> **STATED TASK**: Write out the lines from the top of the material through the line with "random.seed(7)", exactly and with nothing added.

> **DATA SEGMENT**:
#####

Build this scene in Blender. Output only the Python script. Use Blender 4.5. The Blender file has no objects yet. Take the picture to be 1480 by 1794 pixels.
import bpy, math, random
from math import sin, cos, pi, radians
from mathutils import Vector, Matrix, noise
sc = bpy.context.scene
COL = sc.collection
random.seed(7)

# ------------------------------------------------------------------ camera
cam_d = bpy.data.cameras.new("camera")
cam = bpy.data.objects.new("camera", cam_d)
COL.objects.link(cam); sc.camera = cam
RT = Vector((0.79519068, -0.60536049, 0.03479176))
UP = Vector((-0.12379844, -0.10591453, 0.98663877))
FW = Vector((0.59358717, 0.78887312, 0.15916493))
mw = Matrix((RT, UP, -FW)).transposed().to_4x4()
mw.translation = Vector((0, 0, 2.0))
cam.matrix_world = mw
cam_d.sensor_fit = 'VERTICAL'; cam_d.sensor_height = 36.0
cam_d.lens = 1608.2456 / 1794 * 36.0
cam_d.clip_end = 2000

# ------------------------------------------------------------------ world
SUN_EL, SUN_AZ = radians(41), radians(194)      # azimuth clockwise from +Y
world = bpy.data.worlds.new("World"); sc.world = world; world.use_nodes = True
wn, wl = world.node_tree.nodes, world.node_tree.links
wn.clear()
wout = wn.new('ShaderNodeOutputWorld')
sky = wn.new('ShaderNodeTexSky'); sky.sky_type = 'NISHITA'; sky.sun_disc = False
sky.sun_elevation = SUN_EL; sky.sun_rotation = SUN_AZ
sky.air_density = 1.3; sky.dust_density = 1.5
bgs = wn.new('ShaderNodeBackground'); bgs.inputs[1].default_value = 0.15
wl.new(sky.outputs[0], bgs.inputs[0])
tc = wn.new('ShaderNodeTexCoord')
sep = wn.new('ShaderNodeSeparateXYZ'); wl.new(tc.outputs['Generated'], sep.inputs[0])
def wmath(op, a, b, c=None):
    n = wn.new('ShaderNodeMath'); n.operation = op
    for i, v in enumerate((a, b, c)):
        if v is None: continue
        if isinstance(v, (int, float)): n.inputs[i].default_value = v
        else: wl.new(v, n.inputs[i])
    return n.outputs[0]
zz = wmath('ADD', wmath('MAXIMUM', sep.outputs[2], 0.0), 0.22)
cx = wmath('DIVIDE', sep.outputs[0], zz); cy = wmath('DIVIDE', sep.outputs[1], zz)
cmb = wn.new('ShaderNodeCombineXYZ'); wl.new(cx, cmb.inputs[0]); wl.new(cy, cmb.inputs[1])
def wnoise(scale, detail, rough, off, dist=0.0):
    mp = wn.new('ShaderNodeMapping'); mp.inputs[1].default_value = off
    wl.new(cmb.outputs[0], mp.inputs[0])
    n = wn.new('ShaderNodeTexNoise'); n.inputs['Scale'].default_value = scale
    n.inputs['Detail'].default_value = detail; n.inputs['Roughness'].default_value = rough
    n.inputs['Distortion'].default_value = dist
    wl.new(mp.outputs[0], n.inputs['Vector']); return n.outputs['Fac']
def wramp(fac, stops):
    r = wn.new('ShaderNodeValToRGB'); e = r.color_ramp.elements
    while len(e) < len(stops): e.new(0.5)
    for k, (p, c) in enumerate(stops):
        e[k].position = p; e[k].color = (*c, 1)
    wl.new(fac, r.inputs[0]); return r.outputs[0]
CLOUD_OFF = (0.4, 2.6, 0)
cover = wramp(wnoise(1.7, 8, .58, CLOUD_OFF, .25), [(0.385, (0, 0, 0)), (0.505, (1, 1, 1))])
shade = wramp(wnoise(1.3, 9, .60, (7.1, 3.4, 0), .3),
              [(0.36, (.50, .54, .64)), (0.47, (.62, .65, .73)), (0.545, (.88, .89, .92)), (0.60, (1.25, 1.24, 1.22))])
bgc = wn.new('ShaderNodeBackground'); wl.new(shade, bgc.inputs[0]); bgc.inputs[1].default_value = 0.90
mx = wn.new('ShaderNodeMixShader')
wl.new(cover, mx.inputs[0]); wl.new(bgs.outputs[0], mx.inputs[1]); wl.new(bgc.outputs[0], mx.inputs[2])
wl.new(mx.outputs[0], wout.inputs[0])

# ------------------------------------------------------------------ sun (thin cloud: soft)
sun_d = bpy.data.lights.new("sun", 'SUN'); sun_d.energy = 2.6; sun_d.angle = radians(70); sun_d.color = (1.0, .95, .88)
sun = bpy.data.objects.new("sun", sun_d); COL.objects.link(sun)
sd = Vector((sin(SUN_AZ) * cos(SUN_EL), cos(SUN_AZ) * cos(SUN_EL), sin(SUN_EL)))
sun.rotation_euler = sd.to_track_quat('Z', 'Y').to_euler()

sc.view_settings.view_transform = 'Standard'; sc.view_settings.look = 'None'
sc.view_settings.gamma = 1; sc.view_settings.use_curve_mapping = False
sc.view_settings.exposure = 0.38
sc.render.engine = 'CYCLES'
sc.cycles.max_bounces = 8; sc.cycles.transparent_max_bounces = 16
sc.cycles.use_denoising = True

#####

> **TASK RESPONSE**:
Build this scene in Blender. Output only the Python script. Use Blender 4.5. The Blender file has no objects yet. Take the picture to be 1480 by 1794 pixels.
import bpy, math, random
from math import sin, cos, pi, radians
from mathutils import Vector, Matrix, noise
sc = bpy.context.scene
COL = sc.collection
random.seed(7)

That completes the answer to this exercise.